The award for the individual “driving the new vision for diversity from the top down” went to Stephen Neff, enterprise chief technology officer, at Fidelity Investments.

The Ad Club, trade association for the New England marketing and communications industry, was joined by more than 350 business professionals at the ceremony at InterContinental Hotel, Boston.

3 thoughts on “Councilor Vargas Receives Nomination for Diversity Award

  1. “Those in the public and private sector that have embraced diversity and inclusion are not only on the right side of history” –

    It would be better if this country could focus on being equal as Americans, not on what race, color or creed et al. we are. If successful, then maybe, just maybe, we could focus on the rest of humanity. Until that day, the word “diversity” will be synonymous with the word “divide”.

  2. How is this news?
    Acorn Andy, did you contact HAV to promote yourself ‘again’?

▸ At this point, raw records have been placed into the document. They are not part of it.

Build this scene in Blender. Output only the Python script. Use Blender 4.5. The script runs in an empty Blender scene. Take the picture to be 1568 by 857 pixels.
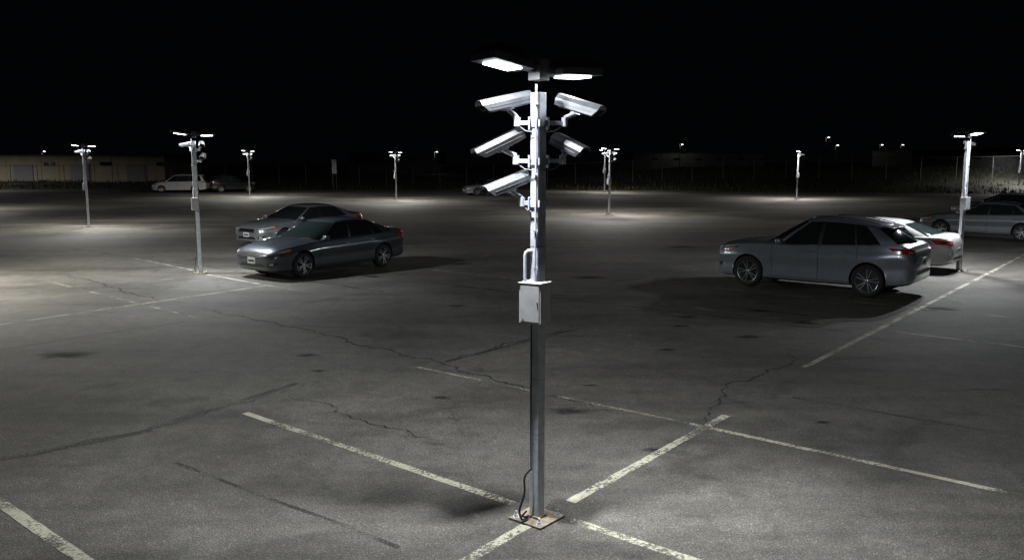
import bpy, math, random, bmesh
from mathutils import Vector, Matrix
from mathutils.bvhtree import BVHTree
random.seed(7)
scene = bpy.context.scene
R = math.radians

# ------------------------------------------------------------ materials
def new_mat(name):
    m = bpy.data.materials.new(name); m.use_nodes = True
    nt = m.node_tree
    return m, nt, nt.nodes["Principled BSDF"]

def noise(nt, scale, detail=4, rough=.6, vec=None, dist=0):
    n = nt.nodes.new("ShaderNodeTexNoise")
    n.inputs["Scale"].default_value = scale
    n.inputs["Detail"].default_value = detail
    n.inputs["Roughness"].default_value = rough
    n.inputs["Distortion"].default_value = dist
    if vec is not None: nt.links.new(vec, n.inputs["Vector"])
    return n.outputs["Fac"]

def ramp(nt, fac, stops):
    r = nt.nodes.new("ShaderNodeValToRGB")
    el = r.color_ramp.elements
    while len(el) < len(stops): el.new(.5)
    for e, (p, c) in zip(el, stops):
        e.position = p
        e.color = (c, c, c, 1) if not isinstance(c, tuple) else (*c, 1)
    nt.links.new(fac, r.inputs["Fac"])
    return r.outputs["Color"]

def mul(nt, a, b, fac=1.0, mode='MULTIPLY'):
    m = nt.nodes.new("ShaderNodeMix"); m.data_type = 'RGBA'; m.blend_type = mode
    m.inputs[0].default_value = fac
    for s, x in ((m.inputs[6], a), (m.inputs[7], b)):
        if isinstance(x, tuple): s.default_value = (*x, 1)
        else: nt.links.new(x, s)
    return m.outputs[2]

def objco(nt, rotz=0, scale=(1, 1, 1)):
    t = nt.nodes.new("ShaderNodeTexCoord"); mp = nt.nodes.new("ShaderNodeMapping")
    mp.inputs["Rotation"].default_value = (0, 0, rotz)
    mp.inputs["Scale"].default_value = scale
    nt.links.new(t.outputs["Object"], mp.inputs["Vector"])
    return mp.outputs["Vector"]

def bump(nt, bsdf, h, strength, dist=.01):
    b = nt.nodes.new("ShaderNodeBump"); b.inputs["Strength"].default_value = strength
    b.inputs["Distance"].default_value = dist
    nt.links.new(h, b.inputs["Height"]); nt.links.new(b.outputs["Normal"], bsdf.inputs["Normal"])

def simple(name, col, rough=.5, metal=0, coat=0, nscale=0, namt=.15, spec=None, bmp=0):
    m, nt, b = new_mat(name)
    b.inputs["Roughness"].default_value = rough
    b.inputs["Metallic"].default_value = metal
    b.inputs["Coat Weight"].default_value = coat
    b.inputs["Coat Roughness"].default_value = .06
    if spec is not None: b.inputs["Specular IOR Level"].default_value = spec
    if nscale:
        v = objco(nt); f = noise(nt, nscale, 5, .6, v)
        c = mul(nt, col, ramp(nt, f, [(.3, 1-namt), (.7, 1.0)]))
        nt.links.new(c, b.inputs["Base Color"])
        rr = nt.nodes.new("ShaderNodeMapRange")
        rr.inputs["To Min"].default_value = rough*.75; rr.inputs["To Max"].default_value = min(1, rough*1.3)
        nt.links.new(f, rr.inputs["Value"]); nt.links.new(rr.outputs[0], b.inputs["Roughness"])
        if bmp: bump(nt, b, f, bmp)
    else:
        b.inputs["Base Color"].default_value = (*col, 1)
    return m

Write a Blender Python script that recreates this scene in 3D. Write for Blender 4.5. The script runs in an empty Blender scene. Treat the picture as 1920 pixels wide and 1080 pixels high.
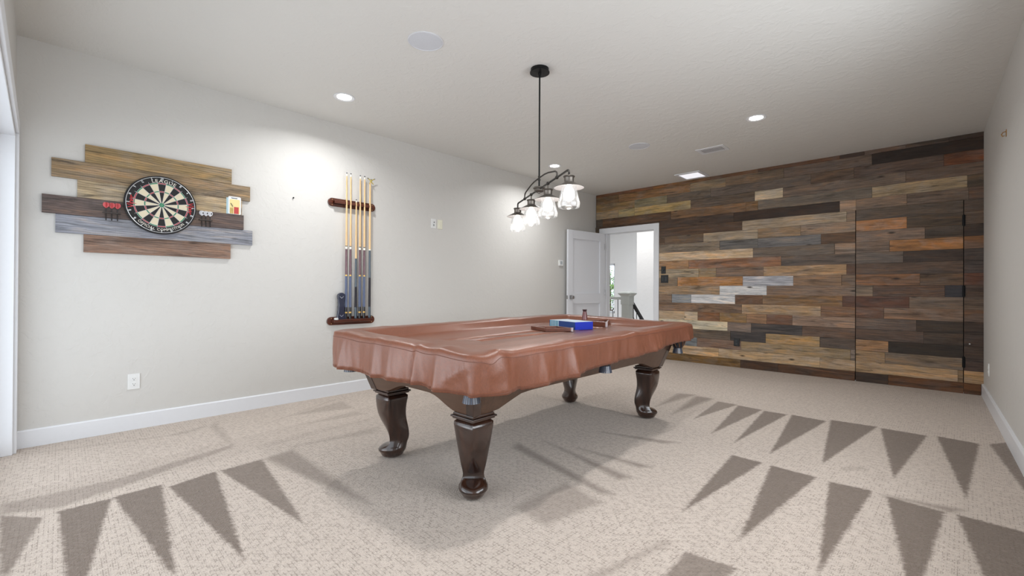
import bpy, bmesh, math, random
import numpy as np
from mathutils import Matrix, Vector, noise as mnoise

PI = math.pi
random.seed(7)
SC = bpy.context.scene
COL = SC.collection
MATS = {}
ROOTM = {}

# ------------------------------------------------------------------ materials
def lin(c):
    return tuple(((v / 255) / 12.92 if v / 255 <= 0.04045 else ((v / 255 + 0.055) / 1.055) ** 2.4) for v in c)

class NT:
    def __init__(s, name):
        s.m = bpy.data.materials.new(name); s.m.use_nodes = True
        s.t = s.m.node_tree; s.t.nodes.clear()
        s.out = s.t.nodes.new('ShaderNodeOutputMaterial')
        s.b = s.t.nodes.new('ShaderNodeBsdfPrincipled')
        s.t.links.new(s.b.outputs[0], s.out.inputs[0])
    def n(s, typ, ins=None, **kw):
        x = s.t.nodes.new(typ)
        for k, v in kw.items(): setattr(x, k, v)
        for k, v in (ins or {}).items(): s.set(x.inputs[k], v)
        return x
    def set(s, sock, v):
        if isinstance(v, bpy.types.NodeSocket): s.t.links.new(v, sock)
        elif isinstance(v, bpy.types.Node): s.t.links.new(v.outputs[0], sock)
        elif isinstance(v, (tuple, list)) and len(v) == 3 and sock.type == 'RGBA': sock.default_value = (*v, 1)
        else: sock.default_value = v
    def p(s, **kw):
        names = dict(col='Base Color', rough='Roughness', metal='Metallic', spec='Specular IOR Level', coat='Coat Weight',
                     coatr='Coat Roughness', em='Emission Color', ems='Emission Strength', normal='Normal', sheen='Sheen Weight', trans='Transmission Weight', ior='IOR', alpha='Alpha')
        for k, v in kw.items(): s.set(s.b.inputs[names[k]], v)
        return s
    def math(s, op, a, b=0.0, c=None, clamp=False):
        x = s.n('ShaderNodeMath', operation=op, use_clamp=clamp); s.set(x.inputs[0], a); s.set(x.inputs[1], b)
        if c is not None: s.set(x.inputs[2], c)
        return x.outputs[0]
    def mix(s, f, a, b, typ='MIX'):
        x = s.n('ShaderNodeMix', data_type='RGBA', blend_type=typ)
        s.set(x.inputs[0], f); s.set(x.inputs[6], a); s.set(x.inputs[7], b)
        return x.outputs[2]
    def ramp(s, f, pts):
        x = s.n('ShaderNodeValToRGB'); s.set(x.inputs[0], f); e = x.color_ramp.elements
        while len(e) < len(pts): e.new(0.5)
        for i, (p, c) in enumerate(pts):
            e[i].position = p; e[i].color = (*c, 1) if isinstance(c, (tuple, list)) else (c, c, c, 1)
        return x.outputs[0]
    def coord(s, scale=(1, 1, 1), which='Object', rot=(0, 0, 0)):
        c = s.n('ShaderNodeTexCoord'); m = s.n('ShaderNodeMapping')
        s.t.links.new(c.outputs[which], m.inputs[0]); m.inputs['Scale'].default_value = scale; m.inputs['Rotation'].default_value = rot
        return m.outputs[0]
    def noise(s, vec, scale=5, detail=4, rough=0.5, dist=0.0):
        x = s.n('ShaderNodeTexNoise'); s.set(x.inputs['Vector'], vec)
        x.inputs['Scale'].default_value = scale; x.inputs['Detail'].default_value = detail
        x.inputs['Roughness'].default_value = rough; x.inputs['Distortion'].default_value = dist
        return x.outputs[0]
    def bump(s, h, strength=0.3, dist=0.01):
        x = s.n('ShaderNodeBump'); s.set(x.inputs['Height'], h)
        x.inputs['Strength'].default_value = strength; x.inputs['Distance'].default_value = dist
        return x.outputs[0]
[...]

    “Vargas acknowledged the change in corporate culture toward embracing the differences among people.”
    How exactly can you make this statement Andy? You’ve never actually worked in a corporation have you?
    A 501C3 charity isn’t a corporation.

    People working in corporations are not “embracing” differences, they’re having them forced down their throats by out of control liberalism in this country. Just ask Kim Davis and Curt Schilling.